Row lock ↔ gap lock – no conflict

Gap lock ↔ insert‑intent GAP lock – conflict

Shared lock ↔ shared lock – no conflict

Shared lock ↔ exclusive lock – conflict

Exclusive lock ↔ exclusive lock – conflict

5. Practical Lock Analysis for Sample SQL Statements

Assume InnoDB, manual transaction control (autocommit disabled), and the REPEATABLE READ isolation level.

Scenario 1 : select * from table where id = 1; – snapshot read, no lock.

Scenario 2 : select * from table where id = 1 lock in share mode; – shared row lock.

Scenario 3 : select * from table where id = 1 for update; – shared lock upgraded to exclusive lock.

Scenario 4 : update user set username = 2 where id = 1; – shared lock then exclusive lock on the row.

Scenario 5 : update user set username = 2 where name = 1; – lock on the unique index entry, then lock on the primary key row.

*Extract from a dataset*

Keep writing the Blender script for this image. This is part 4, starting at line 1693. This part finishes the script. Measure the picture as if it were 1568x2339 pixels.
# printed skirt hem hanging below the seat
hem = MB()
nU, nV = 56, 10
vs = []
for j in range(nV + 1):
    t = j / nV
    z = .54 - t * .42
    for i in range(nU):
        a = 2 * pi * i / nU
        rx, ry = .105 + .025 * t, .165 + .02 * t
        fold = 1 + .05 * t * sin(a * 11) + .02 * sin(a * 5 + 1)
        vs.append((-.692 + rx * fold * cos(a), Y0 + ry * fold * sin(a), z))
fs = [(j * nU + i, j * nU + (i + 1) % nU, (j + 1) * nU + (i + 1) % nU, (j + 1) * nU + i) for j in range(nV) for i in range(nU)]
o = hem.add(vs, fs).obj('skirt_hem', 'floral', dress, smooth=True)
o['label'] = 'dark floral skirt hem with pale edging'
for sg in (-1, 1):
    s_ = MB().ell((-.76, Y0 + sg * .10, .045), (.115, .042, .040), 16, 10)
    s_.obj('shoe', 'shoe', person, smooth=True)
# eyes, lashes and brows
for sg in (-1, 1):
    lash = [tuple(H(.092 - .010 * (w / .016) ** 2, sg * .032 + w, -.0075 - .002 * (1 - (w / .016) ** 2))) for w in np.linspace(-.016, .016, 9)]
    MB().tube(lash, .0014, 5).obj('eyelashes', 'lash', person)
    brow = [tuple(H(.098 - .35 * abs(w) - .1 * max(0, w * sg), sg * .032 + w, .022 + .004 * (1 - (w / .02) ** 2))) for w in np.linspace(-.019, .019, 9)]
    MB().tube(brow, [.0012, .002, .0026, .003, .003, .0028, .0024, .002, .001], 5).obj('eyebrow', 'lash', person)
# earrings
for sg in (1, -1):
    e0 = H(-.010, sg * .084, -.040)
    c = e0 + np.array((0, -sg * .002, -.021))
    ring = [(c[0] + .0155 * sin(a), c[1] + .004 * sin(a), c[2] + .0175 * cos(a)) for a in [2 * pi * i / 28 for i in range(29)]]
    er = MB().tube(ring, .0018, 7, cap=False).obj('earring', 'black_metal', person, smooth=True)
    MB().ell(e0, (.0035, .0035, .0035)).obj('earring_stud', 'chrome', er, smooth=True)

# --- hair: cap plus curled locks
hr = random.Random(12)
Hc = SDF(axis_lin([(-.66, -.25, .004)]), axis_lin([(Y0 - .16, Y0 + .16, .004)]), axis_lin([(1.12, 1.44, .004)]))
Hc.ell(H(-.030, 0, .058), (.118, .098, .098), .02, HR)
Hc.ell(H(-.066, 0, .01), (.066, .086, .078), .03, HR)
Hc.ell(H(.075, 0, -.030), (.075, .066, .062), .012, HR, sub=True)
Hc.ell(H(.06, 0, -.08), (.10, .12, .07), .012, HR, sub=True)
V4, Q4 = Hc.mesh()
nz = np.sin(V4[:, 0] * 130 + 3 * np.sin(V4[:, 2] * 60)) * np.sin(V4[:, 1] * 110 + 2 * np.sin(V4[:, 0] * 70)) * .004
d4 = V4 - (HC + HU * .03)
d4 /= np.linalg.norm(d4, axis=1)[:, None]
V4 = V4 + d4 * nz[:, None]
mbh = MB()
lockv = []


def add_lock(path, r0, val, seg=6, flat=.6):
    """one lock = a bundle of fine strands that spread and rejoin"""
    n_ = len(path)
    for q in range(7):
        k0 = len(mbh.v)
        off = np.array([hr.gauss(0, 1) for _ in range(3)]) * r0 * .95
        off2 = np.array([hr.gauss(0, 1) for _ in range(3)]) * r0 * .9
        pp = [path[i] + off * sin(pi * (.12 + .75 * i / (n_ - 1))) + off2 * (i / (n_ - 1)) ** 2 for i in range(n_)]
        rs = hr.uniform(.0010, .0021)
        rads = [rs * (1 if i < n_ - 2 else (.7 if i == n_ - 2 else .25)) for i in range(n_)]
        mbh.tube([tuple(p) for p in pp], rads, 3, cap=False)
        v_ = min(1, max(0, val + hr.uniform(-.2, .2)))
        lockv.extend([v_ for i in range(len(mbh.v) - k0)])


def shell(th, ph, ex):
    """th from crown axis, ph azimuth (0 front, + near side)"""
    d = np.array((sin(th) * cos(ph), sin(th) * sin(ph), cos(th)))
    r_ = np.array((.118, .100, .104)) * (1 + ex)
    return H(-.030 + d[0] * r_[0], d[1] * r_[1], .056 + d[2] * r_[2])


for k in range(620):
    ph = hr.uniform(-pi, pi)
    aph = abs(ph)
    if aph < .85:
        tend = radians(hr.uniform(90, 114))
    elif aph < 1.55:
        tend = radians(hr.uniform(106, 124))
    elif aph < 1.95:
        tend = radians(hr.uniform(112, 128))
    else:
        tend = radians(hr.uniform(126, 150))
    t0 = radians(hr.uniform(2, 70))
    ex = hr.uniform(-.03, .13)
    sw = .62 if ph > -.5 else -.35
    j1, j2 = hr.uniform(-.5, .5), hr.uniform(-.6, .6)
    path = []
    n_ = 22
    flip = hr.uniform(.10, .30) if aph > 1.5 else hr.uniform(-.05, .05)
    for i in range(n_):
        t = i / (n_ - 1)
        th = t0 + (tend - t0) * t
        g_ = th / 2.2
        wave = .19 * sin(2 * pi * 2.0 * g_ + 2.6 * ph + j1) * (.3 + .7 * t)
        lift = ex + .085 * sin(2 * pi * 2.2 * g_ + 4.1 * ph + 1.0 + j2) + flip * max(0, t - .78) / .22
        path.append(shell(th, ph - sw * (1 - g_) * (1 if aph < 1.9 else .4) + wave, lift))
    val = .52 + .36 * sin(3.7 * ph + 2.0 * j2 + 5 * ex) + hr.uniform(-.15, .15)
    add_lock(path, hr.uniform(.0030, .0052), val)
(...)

Scenario 6 : update user set name = 2 where username = 5; – exclusive lock on the index record plus GAP lock on the surrounding range, then exclusive lock on the primary key row.

Scenario 7 : update user set name = 2 where username > 5; – if an index is used, lock each qualifying row as in Scenario 6; otherwise full‑table scan with table‑level locks.

Scenario 8 : update user set name = 2 where username = 5; with no index – full table scan, resulting in a table lock and table‑level gap lock.

When a row does not exist, InnoDB acquires a gap lock on the index position to prevent phantom inserts.

6. Summary

The article covered MySQL transaction basics, MVCC mechanics, lock types and modes, and demonstrated how different SQL statements acquire locks under InnoDB, helping developers understand and troubleshoot concurrency issues.